Heliostat - Tracking Alternatives

Tracking Alternatives

The movement of most modern heliostats employs a two-axis motorized system, controlled by computer as outlined at the start of this article. Almost always, the primary rotation axis is vertical and the secondary horizontal, so the mirror is on an alt-azimuth mount.

One simple alternative is for the mirror to rotate around a polar aligned primary axis, driven by a mechanical, often clockwork, mechanism at 15 degrees per hour, compensating for the earth's rotation relative to the sun. The mirror is aligned to reflect sunlight along the same polar axis in the direction of one of the celestial poles. There is a perpendicular secondary axis allowing occasional manual adjustment of the mirror (daily or less often as necessary) to compensate for the shift in the sun's declination with the seasons. The setting of the drive clock can also be occasionally adjusted to compensate for changes in the Equation of Time. The target can be located on the same polar axis that is the mirror's primary rotation axis, or a second, stationary mirror can be used to reflect light from the polar axis toward the target, wherever that might be. This kind of mirror mount and drive is often used with solar cookers, such as Scheffler reflectors. For this application, the mirror can be concave, so as to concentrate sunlight onto the cooking vessel.
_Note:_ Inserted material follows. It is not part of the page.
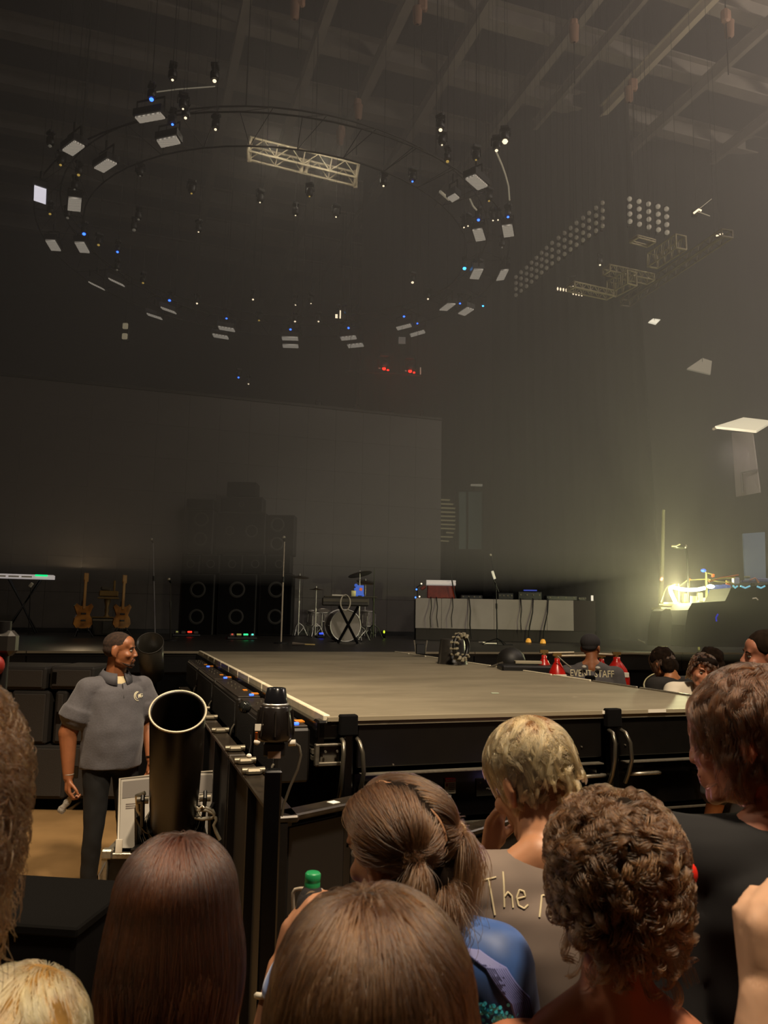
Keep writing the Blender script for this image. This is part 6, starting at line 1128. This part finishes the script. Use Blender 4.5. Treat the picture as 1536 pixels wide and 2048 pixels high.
W_S = [[(0, .020), (.026, .026)], [(.011, .022), (.020, -.034)], [(.040, .034), (.038, -.020)], [(.039, -.004), (.046, .004), (.053, -.002), (.054, -.020)], [(.063, -.006), (.078, -.002), (.076, .006), (.068, .008), (.062, -.004), (.064, -.016), (.074, -.020), (.082, -.014)],
       [(.10, -.03), (.11, .0), (.125, .0), (.12, -.03)], [(.14, .02), (.14, -.03)], [(.155, 0), (.17, -.03), (.185, .0)]]
proj_strokes('shirt_writing', W_S, sh, t, mat('cream_print', 'c9bb98', .7), .0021, lambda u, v_: V((-.138 + u, -.6, 1.425 + v_)), label='cream hand-drawn word The')
rs_ = np.random.RandomState(9); blobs = []
for cx, cy_ in ((-.07, -.17), (.12, -.10), (.15, -.16), (.10, -.18), (.14, -.24), (-.03, -.20)):
    a0 = rs_.rand() * 6; blobs.append([(cx + (.012 + .010 * math.sin(2.3 * k + a0)) * math.cos(k * .8), cy_ + .02 * math.sin(k * .8 + a0)) for k in range(9)])
proj_strokes('shirt_print', blobs, sh, t, mat('gold_print', 'a07a40', .7), .0024, lambda u, v_: V((u, -.6, 1.36 + v_)), label='gold leafy print')
tp, td_ = tips['R'][0]
rg = MB(); 
for k in range(3): c = V(P['wrR']) + V((.01 + k * .012, -.035, .085 + .002 * k)); rg.tube([c + V((.006 * math.cos(a_), 0, .012 * math.sin(a_))) for a_ in np.linspace(0, PI, 6)], .0028, 6)
rg.build('rings', mat('silver_rings', 'd8ccb4', .25, .8), t, 'silver rings')

for f_, tgt, lab, colr in ((.95, V(loc) + V((-.05, .1, 1.57)), 'unseen added phone glowing violet on the front barricade rail', (.55, .42, 1)), (1.6, V((.72, 1.56, 1.60)), 'unseen added phone glowing pink on the front barricade rail farther right', (1, .5, .62))):
    q_ = pA + dd * f_; q_.z = 1.034
    ph = thing('phone', lab, 'phone', q_, rot=(R(8), 0, .3)); MB().box((0, 0, 0), (.072, .15, .009), bev=.003).build('phone_body', BLKG, ph); MB().box((0, 0, .005), (.064, .138, .001)).build('screen', mat('phone_screen', 'b8a8ff', .3, emit=2.5), ph, 'lit screen')
    lamp('face_tint_spot', 'SPOT', q_ + V((0, -.03, .05)), 14, colr, .04, tgt, 20, .7)  # added spot tinting one face; the phone below it is an unseen addition

# man at right in black
loc, s = stand_at(1520, 1472, 1.48)
t, Mx, body, sh, P, tips = person('tall man in a black tee shirt with tousled brown hair at the right edge', (loc[0] + .04, loc[1], 0), R(0), s, mat('black_tee', '0c0b0d', .9, var=.1, scale=5), JEAN, skin('rosy', 'a06a54'), HB, voxel=.0065, wide=1.15, sleeve=.42, hrot=(-4, 0, 48), hd=(-.035, .035, 1.62), shR=(.21, 0, 1.43), shL=(-.21, 0, 1.43), nk0=(0, -.015, 1.48), chs=(0, 0, 1.31))
hair_cap(t, Mx, HB[1], [((0, -.018, .045), (.083, .099, .084)), ((0, -.05, .0), (.068, .058, .06))], .007, .003, 18)
strands(t, grow(Mx, 14000, 10, lambda p: .07 + .04 * (p[:, 2] > .05), crown(.01, -.06), seed=21, clump=420, cl=.8, noise_=.10, zmin=.0, zback=-.055, front=.055, lift=.25, grav=.5, off=.012, curl=(.004, 1.2), omax=.16), .0006, HB[0])

# curly haired woman, hair tied up
loc, s = stand_at(1228, 1778, 1.26)
t, Mx, body, sh, P, tips = person('woman with piled up curly brown hair and a dark low backed top', loc, R(-4), s, mat('dark_vest', '151214', .8), JEAN, skin('freckled', 'a4694c'), HCU, voxel=.0065, sleeve=.12, wide=.78, cl=.5, hrot=(0, -2, 12), shR=(.165, 0, 1.37), shL=(-.165, 0, 1.37))
sh.data.transform(M.Translation((0, 0, -.055)))
rs_ = np.random.RandomState(31); lumps = [((0, -.025, .045), (.088, .096, .086)), ((0, -.055, -.03), (.066, .056, .07))]
for k in range(26):
    a_ = rs_.rand() * 6.28; e_ = rs_.uniform(-.3, 1.3); q = V((math.cos(a_) * math.cos(e_) * .076, -.035 + math.sin(a_) * math.cos(e_) * .076, .06 + math.sin(e_) * .07))
    if q.y > .05: continue
    lumps.append((tuple(q), (.022, .022, .024)))
hair_cap(t, Mx, HCU[1], lumps, .007, .008, 24)
strands(t, grow(Mx, 13000, 18, .10, crown(.0, -.02), ell=((0, -.025, .045), (.093, .101, .093)), seed=33, clump=420, cl=.93, noise_=.20, zmin=-.02, zback=-.055, front=.05, lift=.3, grav=.12, off=.008, curl=(.011, 2.2), omax=.16), .0007, HCU[0])
MB().ball(Mx @ V((.095, -.075, .035)), (.016, .014, .019)).build('hair_bobble', mat('red_bobble', 'd82a1c', .4), t, 'bright red hair bobble')
MB().tube([P['nk0'] + V((.075 * math.cos(a_), .070 * math.sin(a_), .012 + .012 * math.sin(a_))) for a_ in np.linspace(0, 2 * PI, 33)[:-1]], .0014, 5, True).build('necklace', mat('thin_gold', 'a88a4a', .3, .8), t, 'thin gold necklace')

# long haired girl in front of the cannon
loc, s = stand_at(350, 1838, 1.22)
t, Mx, body, sh, P, tips = person('girl with long straight auburn brown hair seen from behind', loc, R(0), s, mat('brown_top', '20120c', .9), JEAN, SK3, HRD, voxel=.009, sleeve=.4, wide=.85, shR=(.16, 0, 1.37), shL=(-.16, 0, 1.37), cl=.6)
hair_cap(t, Mx, HRD[1], [((0, -.02, .045), (.088, .100, .084)), ((0, -.03, -.06), (.090, .070, .10)), ((0, -.045, -.20), (.108, .06, .13)), ((0, -.05, -.36), (.125, .055, .14)), ((0, -.05, -.50), (.13, .05, .12))], .009, .003, 14)
strands(t, grow(Mx, 16000, 22, .58, crown(.0, -.005), ell=((0, -.02, .035), (.092, .106, .092)), seed=41, clump=700, cl=.6, noise_=.02, zmin=.0, zback=-.02, front=.04, lift=.02, grav=1.0, spread=.12, off=.006, omax=.07, flare=.16), .00055, HRD[0])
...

The alt-azimuth and polar-axis alignments are two of the three orientations for two-axis mounts that are, or have been, commonly used for heliostat mirrors. The third is the target-axis arrangement in which the primary axis points toward the target at which sunlight is to be reflected. The secondary axis is perpendicular to the primary one. Heliostats controlled by light-sensors have used this orientation. A small arm carries sensors that control motors that turn the arm around the two axes, so it points toward the sun. (Thus this design incorporates a solar tracker.) A simple mechanical arrangement bisects the angle between the primary axis, pointing to the target, and the arm, pointing to the sun. The mirror is mounted so its reflective surface is perpendicular to this bisector. This type of heliostat was used for daylighting prior to the availability of cheap computers, but after the initial availability of sensor control hardware.

There are heliostat designs which do not require the rotation axes to have any exact orientation. For example, there may be light-sensors close to the target which send signals to motors so that they correct the alignment of the mirror whenever the beam of reflected light drifts away from the target. The directions of the axes need be only approximately known, since the system is intrinsically self-correcting. However, there are disadvantages, such as that the mirror has to be manually realigned every morning and after any prolonged cloudy spell, since the reflected beam, when it reappears, misses the sensors, so the system cannot correct the orientation of the mirror. There are also geometrical problems which limit the functioning of the heliostat when the directions of the sun and the target, as seen from the mirror, are very different. Because of the disadvantages, this design has never been commonly used, but some people do experiment with it.

Many other types of heliostat have also occasionally been used. In the very earliest heliostats, for example, which were used for daylighting in ancient Egypt, servants or slaves kept the mirrors aligned manually, without using any kind of mechanism. (There are places in Egypt where this is done today, for the benefit of tourists.) Elaborate clockwork heliostats were made during the 19th Century which could reflect sunlight to a target in any direction using only a single mirror, minimizing light losses, and which automatically compensated for the sun's seasonal movements. Some of these devices are still to be seen in museums, but they are not used for practical purposes today. Amateurs sometimes come up with ad hoc designs which work approximately, in some particular location, without any theoretical justification. An essentially limitless number of such designs are possible.